I'm happy to hear that sales cycles have kind of come back to normalized levels. Just wondering if your guidance assumes this recovered level in your sales cycles. And then my second question is wondering if you guys could give some color on the ramp speeds of your new go-lives and whether we've seen some recovery, too, or if we're still seeing merchants pulling back on sales and marketing spend.

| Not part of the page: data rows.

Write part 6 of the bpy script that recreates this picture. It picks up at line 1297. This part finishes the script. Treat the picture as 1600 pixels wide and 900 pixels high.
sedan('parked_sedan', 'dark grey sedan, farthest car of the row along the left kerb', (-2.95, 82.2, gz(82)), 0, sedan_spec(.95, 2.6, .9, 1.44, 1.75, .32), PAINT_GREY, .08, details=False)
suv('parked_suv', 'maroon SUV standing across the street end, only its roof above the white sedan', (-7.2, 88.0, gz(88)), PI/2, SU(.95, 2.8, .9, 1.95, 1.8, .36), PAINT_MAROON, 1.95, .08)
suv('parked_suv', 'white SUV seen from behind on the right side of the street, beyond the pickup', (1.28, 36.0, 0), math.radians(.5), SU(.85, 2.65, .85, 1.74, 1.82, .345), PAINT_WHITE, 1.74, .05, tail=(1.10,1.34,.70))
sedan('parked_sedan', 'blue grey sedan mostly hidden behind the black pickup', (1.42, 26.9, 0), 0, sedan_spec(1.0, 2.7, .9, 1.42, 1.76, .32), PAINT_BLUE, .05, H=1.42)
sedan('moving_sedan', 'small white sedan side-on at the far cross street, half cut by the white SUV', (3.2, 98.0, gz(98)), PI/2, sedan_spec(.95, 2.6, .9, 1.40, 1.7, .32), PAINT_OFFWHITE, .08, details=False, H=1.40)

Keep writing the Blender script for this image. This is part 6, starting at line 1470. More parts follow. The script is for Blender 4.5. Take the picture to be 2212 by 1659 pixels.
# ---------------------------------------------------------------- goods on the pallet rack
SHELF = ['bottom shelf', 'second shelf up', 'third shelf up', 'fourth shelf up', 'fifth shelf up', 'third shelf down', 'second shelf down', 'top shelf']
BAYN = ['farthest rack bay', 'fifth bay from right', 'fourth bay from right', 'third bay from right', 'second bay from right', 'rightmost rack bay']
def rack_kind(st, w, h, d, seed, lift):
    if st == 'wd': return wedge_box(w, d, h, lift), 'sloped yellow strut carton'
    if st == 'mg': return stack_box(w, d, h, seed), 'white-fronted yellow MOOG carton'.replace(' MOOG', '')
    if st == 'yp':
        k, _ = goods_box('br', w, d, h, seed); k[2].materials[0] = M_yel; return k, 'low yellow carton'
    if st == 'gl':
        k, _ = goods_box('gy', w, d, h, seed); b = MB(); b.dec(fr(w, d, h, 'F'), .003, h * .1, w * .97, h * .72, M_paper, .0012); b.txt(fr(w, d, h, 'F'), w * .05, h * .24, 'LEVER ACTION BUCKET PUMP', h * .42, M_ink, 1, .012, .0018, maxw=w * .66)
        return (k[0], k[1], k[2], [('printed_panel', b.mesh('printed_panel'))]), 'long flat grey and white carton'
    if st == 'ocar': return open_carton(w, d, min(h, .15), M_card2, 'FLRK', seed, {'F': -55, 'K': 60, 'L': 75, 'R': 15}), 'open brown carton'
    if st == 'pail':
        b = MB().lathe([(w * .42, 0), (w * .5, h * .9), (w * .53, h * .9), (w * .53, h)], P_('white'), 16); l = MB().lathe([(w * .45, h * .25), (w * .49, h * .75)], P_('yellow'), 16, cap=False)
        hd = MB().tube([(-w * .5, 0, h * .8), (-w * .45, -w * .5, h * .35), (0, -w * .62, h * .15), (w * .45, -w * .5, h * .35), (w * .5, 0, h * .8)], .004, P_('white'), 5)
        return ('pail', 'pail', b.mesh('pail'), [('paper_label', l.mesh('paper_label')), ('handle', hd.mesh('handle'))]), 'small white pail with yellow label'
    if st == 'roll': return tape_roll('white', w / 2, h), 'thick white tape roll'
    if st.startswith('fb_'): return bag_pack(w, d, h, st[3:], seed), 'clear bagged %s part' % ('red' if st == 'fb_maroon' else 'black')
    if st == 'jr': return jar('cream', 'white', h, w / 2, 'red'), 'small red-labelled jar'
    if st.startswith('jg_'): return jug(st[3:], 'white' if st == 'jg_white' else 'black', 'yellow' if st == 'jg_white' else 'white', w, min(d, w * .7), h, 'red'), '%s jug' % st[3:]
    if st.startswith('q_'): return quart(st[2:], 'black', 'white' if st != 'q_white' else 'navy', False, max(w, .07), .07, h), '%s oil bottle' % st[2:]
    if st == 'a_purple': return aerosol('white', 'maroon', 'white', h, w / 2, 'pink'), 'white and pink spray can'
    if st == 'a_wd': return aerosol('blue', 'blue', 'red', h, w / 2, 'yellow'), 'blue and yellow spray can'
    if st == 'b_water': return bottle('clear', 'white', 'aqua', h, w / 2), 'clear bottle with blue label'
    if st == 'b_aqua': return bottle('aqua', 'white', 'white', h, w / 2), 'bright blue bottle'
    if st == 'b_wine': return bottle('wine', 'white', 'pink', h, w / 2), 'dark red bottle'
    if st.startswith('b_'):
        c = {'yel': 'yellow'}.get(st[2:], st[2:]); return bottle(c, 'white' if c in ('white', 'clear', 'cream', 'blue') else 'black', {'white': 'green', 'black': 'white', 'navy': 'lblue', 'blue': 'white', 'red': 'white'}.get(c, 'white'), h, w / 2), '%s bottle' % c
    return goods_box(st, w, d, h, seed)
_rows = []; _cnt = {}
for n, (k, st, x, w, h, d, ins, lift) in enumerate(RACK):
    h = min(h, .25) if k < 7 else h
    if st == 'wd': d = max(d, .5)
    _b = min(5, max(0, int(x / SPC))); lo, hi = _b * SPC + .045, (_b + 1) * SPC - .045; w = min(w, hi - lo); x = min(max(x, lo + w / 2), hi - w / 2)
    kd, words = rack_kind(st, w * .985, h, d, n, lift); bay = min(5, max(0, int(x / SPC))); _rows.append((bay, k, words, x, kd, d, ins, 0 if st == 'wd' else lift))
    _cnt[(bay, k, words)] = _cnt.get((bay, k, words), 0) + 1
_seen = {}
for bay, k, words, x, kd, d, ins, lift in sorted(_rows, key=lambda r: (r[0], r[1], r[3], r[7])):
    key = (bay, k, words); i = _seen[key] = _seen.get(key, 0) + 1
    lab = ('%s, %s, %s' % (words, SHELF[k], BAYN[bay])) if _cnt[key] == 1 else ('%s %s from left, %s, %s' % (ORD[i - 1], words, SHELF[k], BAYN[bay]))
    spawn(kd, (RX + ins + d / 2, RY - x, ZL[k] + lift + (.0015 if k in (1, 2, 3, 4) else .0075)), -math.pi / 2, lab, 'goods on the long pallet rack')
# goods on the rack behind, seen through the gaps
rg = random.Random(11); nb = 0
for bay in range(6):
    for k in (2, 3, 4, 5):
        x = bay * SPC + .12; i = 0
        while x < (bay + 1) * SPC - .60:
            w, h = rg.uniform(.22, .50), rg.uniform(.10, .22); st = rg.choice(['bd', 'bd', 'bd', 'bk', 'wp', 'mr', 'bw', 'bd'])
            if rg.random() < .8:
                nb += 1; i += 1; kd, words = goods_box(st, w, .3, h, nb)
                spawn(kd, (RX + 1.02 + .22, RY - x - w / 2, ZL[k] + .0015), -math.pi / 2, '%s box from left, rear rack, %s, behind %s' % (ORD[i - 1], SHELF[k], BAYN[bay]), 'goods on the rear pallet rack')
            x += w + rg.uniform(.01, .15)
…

Thanks for your question. So on the sales cycle, we mentioned both in the earnings release and in the prepared remarks that we have seen an encouraging stabilization in the sales cycle. They have not reverted back to normal historical levels. They are still slightly above, but we are seeing an encouraged trend in this stabilization. Now the go-lives and ramp-ups, we are including that in the overall cycle, as mentioned. We are witnessing a similar trend here as well, which is encouraging to see. As for what's factored into our guidance, both our Q3 and 2023 guidance assume the same-store sales from existing customers remaining in line with current levels and continued stabilization in the sales cycle for new customers. While it has not returned to normal, we are observing a continued stabilization. If you reflect on previous quarters, you’ll find that our Q3 FX-neutral guidance matched that of Q1 and Q2. Notably, we have increased our 2023 FX-neutral guidance from previously outlined figures to reflect a more favorable outlook. However, I should note that market conditions remain uncertain. The holiday shopping events of Q4 add volatility to promotional behavior and therefore impact GMV contributions from our customers under the current retail landscape. To conclude, we believe we are well-positioned to capitalize on the digital market opportunity, although some volatility in same-store sales persists. Our existing customer base continues to outperform the market, and we’re observing strong momentum in new customer sales that should continue to bolster our growth moving forward.

Speaker 1

The collective effort of our dedicated team, loyal customers, and partners have propelled us into a new phase of commerce transformation. Our customer base has consistently showcased remarkable resilience, serving as a testament to the strength and reliability of the VTEX platform. The consistent low annual revenue churn we have experienced highlights the unwavering trust our customers place in us. This, in turn, has enabled us to foster our robust and sustainable business model, positioning us for continued growth. The macroeconomic environment poses a significant challenge for enterprises and retailers to meet their operational and financial targets. This represents an opportunity for VTEX. Legacy players, once dominant, are now being perceived as outdated providers that enterprises and retailers actively seek to migrate away from. On the other hand, emerging players aren't the best option either, as even though they offer great customization, it comes at the cost of complexity and high operating expenses. We stand out by offering a composable and complete platform that combines the best of both worlds, with an offering that addresses exactly what enterprises and retailers are looking for. Together, we're shaping remarkable customer experiences and solidifying our position as leaders in the e-commerce industry. Thank you, everyone, for joining us today. We look forward to keeping you updated in our next earnings call. Have a wonderful week.

Operator

Thank you. And once again, ladies and gentlemen, that does conclude today's call. Thank you all for joining. You may now disconnect.